You can read the details of the four themes here, but as Forest says they center around putting students first. Yet the vitriol of cornered threatened Democrats come campaign time snipes at any pretense of giving parents more say in their child’s education. In response Cooper’s mouth piece said the plan “proposes underfunding and robbing our schools to pay for private school vouchers.”
You’d think Democrats would trumpet choice in education, especially for low income students trapped in failing public schools, and some do, but their leaders do everything they can to snuff it out. Consider Cooper’s response above: they view funding a portable guarantee of choice in your child’s education as theft from their cabal of public schools bureaucrats and activists. Their control in more important than your child’s education, and that conclusion is supported plainly by their rhetoric.
Forest, however, said in a video release “Parents should have a choice in education. They should have a choice where their students actually attend school.”
Currently the Opportunity Scholarship program, approved in 2013, provides up to $4,200 a year to help enable parents to consider and exploit private education options. The program is limited to families with lower-to-middle incomes, but Forest’s plan would expand it to every child. Cooper, true to form, wants to defund the vouchers entirely and end the program.

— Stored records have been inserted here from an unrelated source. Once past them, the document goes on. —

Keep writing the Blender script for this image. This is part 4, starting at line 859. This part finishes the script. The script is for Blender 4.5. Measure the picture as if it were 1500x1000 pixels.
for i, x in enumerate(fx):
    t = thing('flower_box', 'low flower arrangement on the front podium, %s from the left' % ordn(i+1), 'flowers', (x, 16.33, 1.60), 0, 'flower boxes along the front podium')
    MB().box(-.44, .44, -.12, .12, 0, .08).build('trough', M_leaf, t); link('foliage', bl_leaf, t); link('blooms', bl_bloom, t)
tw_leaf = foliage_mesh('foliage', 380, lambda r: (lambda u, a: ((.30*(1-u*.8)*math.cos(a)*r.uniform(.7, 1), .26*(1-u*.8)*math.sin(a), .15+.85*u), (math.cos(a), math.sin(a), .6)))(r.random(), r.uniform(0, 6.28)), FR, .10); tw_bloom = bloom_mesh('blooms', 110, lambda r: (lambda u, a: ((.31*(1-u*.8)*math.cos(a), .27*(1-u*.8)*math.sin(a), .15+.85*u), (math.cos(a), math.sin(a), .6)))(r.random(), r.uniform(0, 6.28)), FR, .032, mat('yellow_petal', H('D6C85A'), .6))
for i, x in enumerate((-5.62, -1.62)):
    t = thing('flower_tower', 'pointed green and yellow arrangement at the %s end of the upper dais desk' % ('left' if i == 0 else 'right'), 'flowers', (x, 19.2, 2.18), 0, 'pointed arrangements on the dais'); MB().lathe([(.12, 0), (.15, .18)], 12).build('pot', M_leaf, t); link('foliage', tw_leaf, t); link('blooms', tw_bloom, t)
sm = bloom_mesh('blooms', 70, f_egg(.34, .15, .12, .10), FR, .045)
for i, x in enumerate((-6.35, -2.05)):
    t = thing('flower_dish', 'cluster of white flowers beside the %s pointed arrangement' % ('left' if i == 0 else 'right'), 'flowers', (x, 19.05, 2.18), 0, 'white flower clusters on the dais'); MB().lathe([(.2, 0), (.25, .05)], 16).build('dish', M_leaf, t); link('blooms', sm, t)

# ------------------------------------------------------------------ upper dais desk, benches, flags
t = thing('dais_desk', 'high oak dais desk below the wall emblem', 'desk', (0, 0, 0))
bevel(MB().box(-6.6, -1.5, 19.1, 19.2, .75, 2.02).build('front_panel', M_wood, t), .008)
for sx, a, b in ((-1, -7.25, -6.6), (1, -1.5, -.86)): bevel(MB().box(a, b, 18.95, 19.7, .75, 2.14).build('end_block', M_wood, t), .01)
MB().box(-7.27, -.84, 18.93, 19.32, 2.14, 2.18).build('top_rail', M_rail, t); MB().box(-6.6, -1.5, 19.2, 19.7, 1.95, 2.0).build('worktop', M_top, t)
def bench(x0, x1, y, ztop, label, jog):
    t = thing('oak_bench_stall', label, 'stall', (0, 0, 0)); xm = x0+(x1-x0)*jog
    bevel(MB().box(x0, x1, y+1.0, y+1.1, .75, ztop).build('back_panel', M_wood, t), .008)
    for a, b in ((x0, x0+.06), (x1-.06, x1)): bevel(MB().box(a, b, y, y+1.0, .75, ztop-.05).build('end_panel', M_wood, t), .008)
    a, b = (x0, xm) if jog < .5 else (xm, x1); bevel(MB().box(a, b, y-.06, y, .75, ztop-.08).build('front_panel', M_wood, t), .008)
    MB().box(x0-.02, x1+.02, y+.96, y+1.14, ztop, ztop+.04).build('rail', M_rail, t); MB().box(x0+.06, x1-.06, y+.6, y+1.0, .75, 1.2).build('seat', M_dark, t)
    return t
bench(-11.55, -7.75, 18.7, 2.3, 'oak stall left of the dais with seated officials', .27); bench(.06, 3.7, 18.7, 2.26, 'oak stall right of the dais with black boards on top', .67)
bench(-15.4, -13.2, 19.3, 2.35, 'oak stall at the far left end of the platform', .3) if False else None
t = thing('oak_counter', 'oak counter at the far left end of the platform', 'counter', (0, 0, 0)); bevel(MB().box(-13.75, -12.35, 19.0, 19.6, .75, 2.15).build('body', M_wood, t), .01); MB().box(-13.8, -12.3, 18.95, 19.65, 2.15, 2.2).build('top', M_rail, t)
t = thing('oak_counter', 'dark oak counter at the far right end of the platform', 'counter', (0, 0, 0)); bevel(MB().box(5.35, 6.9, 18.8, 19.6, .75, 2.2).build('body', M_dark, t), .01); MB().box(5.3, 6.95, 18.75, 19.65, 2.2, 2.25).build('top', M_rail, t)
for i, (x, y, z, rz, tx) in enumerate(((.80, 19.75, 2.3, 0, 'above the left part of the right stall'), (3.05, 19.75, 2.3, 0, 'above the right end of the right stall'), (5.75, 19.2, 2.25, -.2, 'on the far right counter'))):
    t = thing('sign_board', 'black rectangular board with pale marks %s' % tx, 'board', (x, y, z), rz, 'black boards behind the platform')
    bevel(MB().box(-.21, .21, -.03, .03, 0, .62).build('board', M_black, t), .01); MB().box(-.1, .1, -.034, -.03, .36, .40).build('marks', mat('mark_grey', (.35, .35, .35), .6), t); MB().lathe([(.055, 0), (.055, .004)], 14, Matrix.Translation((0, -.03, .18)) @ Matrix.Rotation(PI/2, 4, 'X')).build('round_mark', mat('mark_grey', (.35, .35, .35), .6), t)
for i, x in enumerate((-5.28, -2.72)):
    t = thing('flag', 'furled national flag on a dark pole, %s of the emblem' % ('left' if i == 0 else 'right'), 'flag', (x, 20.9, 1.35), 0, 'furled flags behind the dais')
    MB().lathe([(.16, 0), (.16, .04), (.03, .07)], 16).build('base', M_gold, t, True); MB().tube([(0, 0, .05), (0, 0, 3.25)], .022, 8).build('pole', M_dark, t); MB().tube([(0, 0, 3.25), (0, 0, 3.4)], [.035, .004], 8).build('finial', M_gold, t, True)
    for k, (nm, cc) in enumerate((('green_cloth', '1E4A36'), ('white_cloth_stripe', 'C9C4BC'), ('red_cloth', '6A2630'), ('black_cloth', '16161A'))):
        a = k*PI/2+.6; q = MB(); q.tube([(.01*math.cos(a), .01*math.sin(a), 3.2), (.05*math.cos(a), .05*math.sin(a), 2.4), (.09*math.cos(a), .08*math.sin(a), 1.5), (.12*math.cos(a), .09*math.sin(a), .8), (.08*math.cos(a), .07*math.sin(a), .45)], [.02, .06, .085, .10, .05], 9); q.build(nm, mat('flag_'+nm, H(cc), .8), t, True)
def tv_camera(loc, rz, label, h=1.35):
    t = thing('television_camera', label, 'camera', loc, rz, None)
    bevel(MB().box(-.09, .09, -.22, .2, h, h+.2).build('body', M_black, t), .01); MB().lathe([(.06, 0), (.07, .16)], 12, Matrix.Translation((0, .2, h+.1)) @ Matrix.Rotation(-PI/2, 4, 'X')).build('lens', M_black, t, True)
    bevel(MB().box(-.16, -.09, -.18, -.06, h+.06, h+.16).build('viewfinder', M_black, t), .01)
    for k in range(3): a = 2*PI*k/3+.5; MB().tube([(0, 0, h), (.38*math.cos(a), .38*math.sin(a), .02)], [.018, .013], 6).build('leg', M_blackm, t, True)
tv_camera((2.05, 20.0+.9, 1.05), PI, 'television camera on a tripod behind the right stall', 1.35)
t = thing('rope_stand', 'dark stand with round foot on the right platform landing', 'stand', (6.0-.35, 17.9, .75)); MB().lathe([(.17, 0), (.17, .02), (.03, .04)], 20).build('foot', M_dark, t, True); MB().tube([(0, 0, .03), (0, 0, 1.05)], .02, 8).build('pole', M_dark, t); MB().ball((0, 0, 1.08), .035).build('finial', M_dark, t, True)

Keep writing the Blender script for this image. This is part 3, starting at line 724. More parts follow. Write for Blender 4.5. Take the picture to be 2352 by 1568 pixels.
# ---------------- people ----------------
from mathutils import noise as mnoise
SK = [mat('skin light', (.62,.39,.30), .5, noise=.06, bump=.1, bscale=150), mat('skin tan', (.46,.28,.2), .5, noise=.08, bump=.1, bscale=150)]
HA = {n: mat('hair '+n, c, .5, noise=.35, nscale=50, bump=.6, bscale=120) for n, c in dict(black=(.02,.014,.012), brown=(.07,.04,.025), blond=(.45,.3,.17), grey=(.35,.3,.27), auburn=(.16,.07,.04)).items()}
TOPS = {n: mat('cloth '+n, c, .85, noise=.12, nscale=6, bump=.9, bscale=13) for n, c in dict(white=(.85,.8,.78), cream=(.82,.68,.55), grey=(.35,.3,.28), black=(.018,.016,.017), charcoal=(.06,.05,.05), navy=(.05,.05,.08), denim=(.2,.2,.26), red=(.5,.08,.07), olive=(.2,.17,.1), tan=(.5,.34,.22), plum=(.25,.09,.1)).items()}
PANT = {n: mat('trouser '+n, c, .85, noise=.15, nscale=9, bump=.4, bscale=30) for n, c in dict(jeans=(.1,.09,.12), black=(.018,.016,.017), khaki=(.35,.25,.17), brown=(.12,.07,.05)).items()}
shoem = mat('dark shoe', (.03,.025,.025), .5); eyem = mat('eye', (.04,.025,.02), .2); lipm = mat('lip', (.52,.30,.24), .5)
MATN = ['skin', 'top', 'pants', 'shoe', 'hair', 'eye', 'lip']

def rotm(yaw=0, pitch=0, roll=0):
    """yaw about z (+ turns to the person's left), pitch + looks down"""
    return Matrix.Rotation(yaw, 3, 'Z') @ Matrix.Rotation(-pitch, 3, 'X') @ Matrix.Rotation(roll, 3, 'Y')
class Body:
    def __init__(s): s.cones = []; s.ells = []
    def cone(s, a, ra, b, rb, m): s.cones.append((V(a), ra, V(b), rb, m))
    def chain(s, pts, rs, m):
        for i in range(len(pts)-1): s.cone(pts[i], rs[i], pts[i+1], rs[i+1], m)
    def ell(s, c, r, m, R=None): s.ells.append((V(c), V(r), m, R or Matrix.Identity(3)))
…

School choice advocates, however, are championing Forest’s plan. From the News & Observer:
“[…] Brian Jodice, a spokesman for Parents For Educational Freedom in North Carolina, said Forest’s plan is a bit of fresh air after the hostility that Cooper has shown toward school choice. Jodice said Forest is being forward thinking.
“If you look at how school choice is embraced in North Carolina, it should come as no surprise that he’d want to hear that, listen to and form his policy around that,” Jodice said in an interview Thursday.
In addition to expanding voucher eligibility, Forest’s platform calls for changing state law to increase funding for charter schools. Charter schools don’t get funding for building and renovating schools and also don’t receive a share of some of the money that local school districts receive.
Forest said the money should follow the child regardless of whether they’re at a traditional public school or a charter school. […]”
In opposing school choice, the Democrats are directly contesting a growing number of parents across the state. Over the better part of the last decade of school choice reforms, North Carolina’s charter, private, and home school populations have exploded to one out of every five K-12 student in the state.
Under the Forest plan that number would likely rise further, thereby relieving the Left’s stranglehold on “public education” by returning the power of choice in education back to the actual “public” (parents) instead of the bureaucrats.